The two parties made the decision Monday night at the regular selectmen’s meeting after the selectmen received a letter over the weekend from the fire department asking the board to reconsider the referendum and return to the meeting table with them.
At the same time selectmen decided to drop the planned referendum, cancel a public hearing scheduled for June 24 and hold the joint session sometime next week with both parties’ attorneys, since the fire department’s counsel, Atty. Elliot Field, is unavailable this week.
Originally the parties had decided to hold the meeting this week as a public hearing on two separate articles for a referendum vote to follow.
On Monday the board met in executive session with town counsel Paul Gibbons to see what the board should recommend. After coming out of executive session, the board decided to pull the referendum for now and cancel the Wednesday public hearing if the fire department would agree to meet with the selectmen and their respective attorneys.
Fire Dept. Association President Kathy Pendleton agreed to the meeting sometime next week when Field would possibly be available. At that time both parties plan to draft one article for an open town meeting rather than submitting two separate opposing articles for a referendum.

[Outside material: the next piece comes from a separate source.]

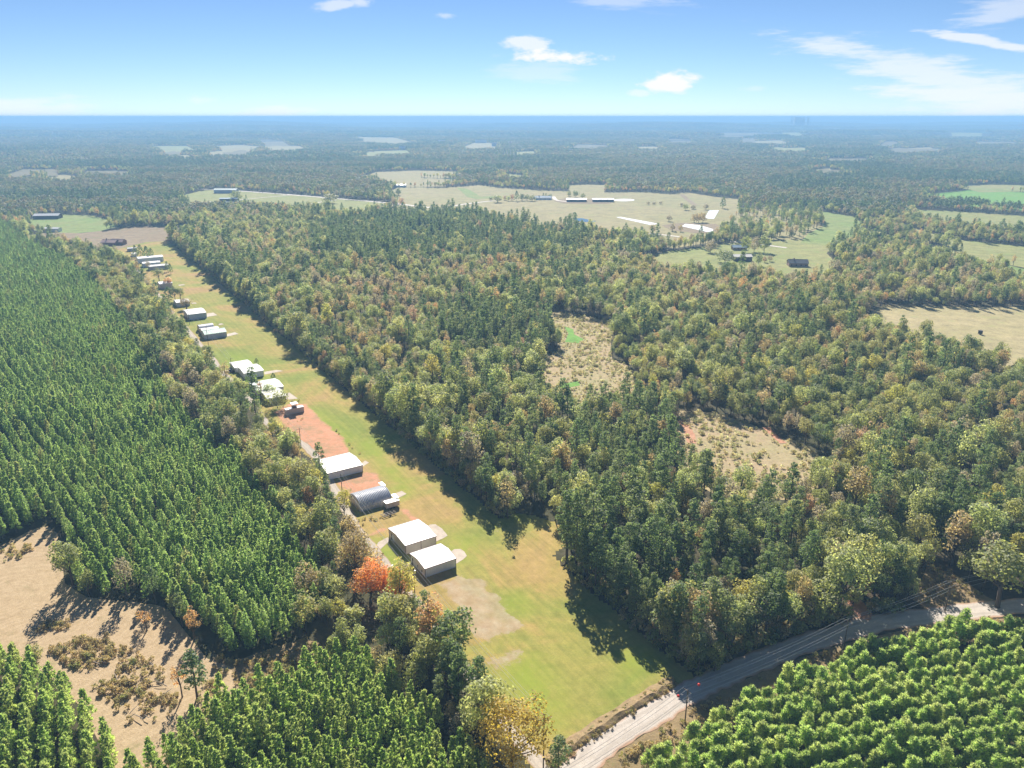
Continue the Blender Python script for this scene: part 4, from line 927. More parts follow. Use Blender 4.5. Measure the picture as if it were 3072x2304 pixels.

“Our goal is to come up with an article both the selectman and fire department can jointly recommend on the town warrant,” Second Selectman Tom Smith said after the meeting Monday. “We’re not trying to deny the town the right to vote on the issue, and we want as many as possible to be able to vote on it, secret and fair, so the people can vote their conscience.”
Selectmen also received a letter from Field calling for a special meeting with a notary public relative to the firehouse ownership debate. However, selectmen felt such a meeting would be illegal unless the board decided against putting the fire department’s article on the warrant within 60 days of the next town meeting, according to Selectman Tom Smith.
“Whatever came out of it wouldn’t be binding,” he said.
“The planned referendum would have occurred before a legal town meeting could be called by a notary public, but the fire department’s letters and response at the meeting suggest they are prepared to negotiate a compromise article rather than have opposing articles,” Smith said.
Field also questioned the town’s recent re-recording of the deed at Lincoln County Registry of Deeds, citing it as putting the department in a difficult situation.
Smith argued the re-recording was publicly known and reported in the news media before the fire department signed the contract for construction of the new addition voters approved at the March town meeting. He said the registry re-recorded it after a quick search, since the 1950 deed had a registry stamp on it indicating it had been recorded. However, the registry would have had to make a more extensive search to find the original record.
“I feel that if the fire department had concerns about ownership, they should have resolved them with us before signing the contract and starting construction,” he said.
Concrete has been poured for the construction and the structure has begun to take shape to provide the department-needed space to operate in compliance with state regulations and provide the town with adequate public meetings space.